Your objective -> Reproduce the top of the data verbatim, through and including the line that contains "from mathutils import Vector".

Data provided ->
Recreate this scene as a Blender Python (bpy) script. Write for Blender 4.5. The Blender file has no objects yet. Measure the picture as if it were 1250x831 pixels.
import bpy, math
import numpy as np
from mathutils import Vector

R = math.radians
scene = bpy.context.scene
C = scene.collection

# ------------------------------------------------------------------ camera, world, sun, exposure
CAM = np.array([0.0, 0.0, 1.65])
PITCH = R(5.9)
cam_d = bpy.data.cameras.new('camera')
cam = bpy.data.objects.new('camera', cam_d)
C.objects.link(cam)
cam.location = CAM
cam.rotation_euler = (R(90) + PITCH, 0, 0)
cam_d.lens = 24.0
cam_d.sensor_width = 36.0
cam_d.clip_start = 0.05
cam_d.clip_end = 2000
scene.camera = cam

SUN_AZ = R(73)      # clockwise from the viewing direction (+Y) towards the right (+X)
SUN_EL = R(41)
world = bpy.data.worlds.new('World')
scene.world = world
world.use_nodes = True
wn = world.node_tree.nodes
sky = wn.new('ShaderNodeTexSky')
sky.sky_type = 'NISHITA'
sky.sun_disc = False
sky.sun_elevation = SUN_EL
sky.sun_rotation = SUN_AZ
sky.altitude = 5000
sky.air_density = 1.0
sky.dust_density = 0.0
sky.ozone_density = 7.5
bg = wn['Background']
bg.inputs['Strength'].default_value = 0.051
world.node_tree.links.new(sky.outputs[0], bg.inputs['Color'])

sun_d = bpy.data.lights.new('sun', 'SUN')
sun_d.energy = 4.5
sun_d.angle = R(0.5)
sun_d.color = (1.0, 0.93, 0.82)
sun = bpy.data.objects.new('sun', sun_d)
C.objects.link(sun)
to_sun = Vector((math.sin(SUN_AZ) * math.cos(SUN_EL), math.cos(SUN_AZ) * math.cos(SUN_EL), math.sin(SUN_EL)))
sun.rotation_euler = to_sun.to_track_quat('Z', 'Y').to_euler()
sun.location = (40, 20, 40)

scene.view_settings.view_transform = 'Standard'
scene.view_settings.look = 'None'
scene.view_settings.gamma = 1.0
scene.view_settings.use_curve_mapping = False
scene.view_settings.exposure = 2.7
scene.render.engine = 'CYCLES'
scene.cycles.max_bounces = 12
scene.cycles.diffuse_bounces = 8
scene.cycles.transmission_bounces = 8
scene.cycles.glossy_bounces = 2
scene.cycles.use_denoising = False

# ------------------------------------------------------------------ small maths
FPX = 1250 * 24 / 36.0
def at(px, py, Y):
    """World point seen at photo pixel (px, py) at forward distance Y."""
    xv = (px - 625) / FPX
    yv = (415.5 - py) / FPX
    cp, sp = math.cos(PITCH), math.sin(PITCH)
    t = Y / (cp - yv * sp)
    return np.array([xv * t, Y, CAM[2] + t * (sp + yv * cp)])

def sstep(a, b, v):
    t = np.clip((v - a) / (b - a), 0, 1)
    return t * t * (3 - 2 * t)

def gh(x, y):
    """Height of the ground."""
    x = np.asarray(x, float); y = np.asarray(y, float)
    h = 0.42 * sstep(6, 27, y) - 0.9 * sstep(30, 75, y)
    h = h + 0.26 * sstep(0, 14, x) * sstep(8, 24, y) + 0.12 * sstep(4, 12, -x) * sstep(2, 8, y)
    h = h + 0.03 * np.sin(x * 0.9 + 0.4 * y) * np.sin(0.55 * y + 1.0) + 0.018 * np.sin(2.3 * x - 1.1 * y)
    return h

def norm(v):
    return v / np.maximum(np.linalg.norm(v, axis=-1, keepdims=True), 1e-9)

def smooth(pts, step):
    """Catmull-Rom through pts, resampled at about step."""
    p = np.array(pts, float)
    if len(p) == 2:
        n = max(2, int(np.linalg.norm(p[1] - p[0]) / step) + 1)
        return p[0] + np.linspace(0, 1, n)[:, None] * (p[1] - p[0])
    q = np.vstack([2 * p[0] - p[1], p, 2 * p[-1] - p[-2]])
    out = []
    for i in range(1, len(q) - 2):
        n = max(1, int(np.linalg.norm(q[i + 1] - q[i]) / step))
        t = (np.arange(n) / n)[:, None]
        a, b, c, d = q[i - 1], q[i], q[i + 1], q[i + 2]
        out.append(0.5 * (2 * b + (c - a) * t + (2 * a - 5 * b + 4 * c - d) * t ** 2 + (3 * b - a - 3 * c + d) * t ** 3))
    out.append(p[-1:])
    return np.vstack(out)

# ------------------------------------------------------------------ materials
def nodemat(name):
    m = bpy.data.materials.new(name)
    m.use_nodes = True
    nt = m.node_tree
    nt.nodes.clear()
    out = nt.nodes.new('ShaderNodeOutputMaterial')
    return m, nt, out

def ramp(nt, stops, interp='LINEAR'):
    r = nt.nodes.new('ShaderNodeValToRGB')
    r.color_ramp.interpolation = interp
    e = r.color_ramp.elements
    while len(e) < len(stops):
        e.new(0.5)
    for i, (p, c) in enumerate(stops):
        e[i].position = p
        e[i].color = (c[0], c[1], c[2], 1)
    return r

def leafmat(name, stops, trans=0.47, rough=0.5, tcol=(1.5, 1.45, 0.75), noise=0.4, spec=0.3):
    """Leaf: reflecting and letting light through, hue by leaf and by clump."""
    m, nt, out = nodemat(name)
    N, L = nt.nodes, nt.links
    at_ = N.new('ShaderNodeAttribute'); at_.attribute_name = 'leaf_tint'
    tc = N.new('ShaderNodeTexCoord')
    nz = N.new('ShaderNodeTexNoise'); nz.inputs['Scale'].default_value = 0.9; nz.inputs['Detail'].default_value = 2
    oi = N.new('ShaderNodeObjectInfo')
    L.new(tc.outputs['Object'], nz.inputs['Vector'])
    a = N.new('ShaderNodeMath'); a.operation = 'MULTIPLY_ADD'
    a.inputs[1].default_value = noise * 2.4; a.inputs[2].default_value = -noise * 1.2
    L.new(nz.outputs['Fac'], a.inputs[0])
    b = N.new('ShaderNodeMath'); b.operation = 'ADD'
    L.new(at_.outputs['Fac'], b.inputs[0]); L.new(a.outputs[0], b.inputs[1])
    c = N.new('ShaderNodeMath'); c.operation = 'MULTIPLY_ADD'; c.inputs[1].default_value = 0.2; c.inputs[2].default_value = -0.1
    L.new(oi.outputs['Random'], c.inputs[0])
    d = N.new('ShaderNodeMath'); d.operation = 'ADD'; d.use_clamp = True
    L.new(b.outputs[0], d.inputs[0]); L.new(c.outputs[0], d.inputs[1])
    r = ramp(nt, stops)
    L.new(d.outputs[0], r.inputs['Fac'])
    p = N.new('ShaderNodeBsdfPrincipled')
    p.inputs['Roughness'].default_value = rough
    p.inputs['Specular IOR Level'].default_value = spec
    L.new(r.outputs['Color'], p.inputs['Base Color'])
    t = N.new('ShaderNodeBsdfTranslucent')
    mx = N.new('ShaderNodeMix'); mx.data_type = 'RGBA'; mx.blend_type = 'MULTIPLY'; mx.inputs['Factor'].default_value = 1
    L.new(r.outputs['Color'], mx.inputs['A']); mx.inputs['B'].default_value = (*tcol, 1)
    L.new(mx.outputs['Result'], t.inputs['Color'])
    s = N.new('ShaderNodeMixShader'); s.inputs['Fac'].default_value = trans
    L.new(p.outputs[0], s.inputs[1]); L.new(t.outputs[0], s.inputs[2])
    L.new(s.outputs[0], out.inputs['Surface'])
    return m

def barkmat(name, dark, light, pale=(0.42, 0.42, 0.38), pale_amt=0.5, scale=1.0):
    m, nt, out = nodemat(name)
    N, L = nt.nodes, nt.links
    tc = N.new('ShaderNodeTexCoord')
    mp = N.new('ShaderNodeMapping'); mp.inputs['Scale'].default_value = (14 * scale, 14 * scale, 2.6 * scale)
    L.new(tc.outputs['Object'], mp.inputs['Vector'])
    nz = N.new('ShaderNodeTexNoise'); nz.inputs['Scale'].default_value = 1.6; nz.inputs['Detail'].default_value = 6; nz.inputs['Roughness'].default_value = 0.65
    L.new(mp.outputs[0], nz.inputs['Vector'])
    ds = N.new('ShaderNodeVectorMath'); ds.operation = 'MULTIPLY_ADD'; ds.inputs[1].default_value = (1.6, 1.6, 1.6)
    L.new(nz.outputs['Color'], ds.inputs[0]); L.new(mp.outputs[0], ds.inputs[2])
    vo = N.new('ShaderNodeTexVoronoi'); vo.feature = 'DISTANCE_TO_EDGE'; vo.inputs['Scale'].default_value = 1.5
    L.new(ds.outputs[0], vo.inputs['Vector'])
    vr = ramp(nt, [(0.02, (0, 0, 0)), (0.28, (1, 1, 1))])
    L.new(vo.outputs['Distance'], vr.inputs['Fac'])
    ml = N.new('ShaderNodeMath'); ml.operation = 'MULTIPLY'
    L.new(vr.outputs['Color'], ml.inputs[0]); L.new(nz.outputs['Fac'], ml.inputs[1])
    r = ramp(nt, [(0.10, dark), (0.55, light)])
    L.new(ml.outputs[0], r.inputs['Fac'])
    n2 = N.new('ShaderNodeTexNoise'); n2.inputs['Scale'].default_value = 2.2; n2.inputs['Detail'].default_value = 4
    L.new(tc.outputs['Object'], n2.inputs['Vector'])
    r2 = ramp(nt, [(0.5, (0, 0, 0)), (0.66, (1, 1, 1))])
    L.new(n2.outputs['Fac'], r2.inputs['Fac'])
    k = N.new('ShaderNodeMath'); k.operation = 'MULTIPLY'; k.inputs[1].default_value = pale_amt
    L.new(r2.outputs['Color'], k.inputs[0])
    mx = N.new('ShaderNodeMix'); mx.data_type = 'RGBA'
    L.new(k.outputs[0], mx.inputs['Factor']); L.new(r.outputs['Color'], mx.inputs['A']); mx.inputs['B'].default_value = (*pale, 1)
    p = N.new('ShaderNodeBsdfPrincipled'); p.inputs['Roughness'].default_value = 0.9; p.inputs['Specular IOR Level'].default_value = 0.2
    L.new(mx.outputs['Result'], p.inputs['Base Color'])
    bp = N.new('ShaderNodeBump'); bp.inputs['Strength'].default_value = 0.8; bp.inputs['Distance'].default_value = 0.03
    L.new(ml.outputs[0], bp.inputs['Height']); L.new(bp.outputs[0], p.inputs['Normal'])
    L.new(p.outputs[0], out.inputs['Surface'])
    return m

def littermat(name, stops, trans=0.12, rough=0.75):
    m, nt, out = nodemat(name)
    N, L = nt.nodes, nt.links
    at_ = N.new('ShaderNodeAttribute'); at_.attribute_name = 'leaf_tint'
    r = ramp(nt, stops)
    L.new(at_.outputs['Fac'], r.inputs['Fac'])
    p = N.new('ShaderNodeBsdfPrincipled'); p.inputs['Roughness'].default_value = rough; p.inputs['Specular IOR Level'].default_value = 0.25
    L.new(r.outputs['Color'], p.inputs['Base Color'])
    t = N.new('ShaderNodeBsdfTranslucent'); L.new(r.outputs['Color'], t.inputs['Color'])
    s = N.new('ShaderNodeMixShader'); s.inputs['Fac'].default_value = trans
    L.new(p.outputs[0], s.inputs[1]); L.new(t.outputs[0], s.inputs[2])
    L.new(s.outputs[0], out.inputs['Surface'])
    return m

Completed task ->
Recreate this scene as a Blender Python (bpy) script. Write for Blender 4.5. The Blender file has no objects yet. Measure the picture as if it were 1250x831 pixels.
import bpy, math
import numpy as np
from mathutils import Vector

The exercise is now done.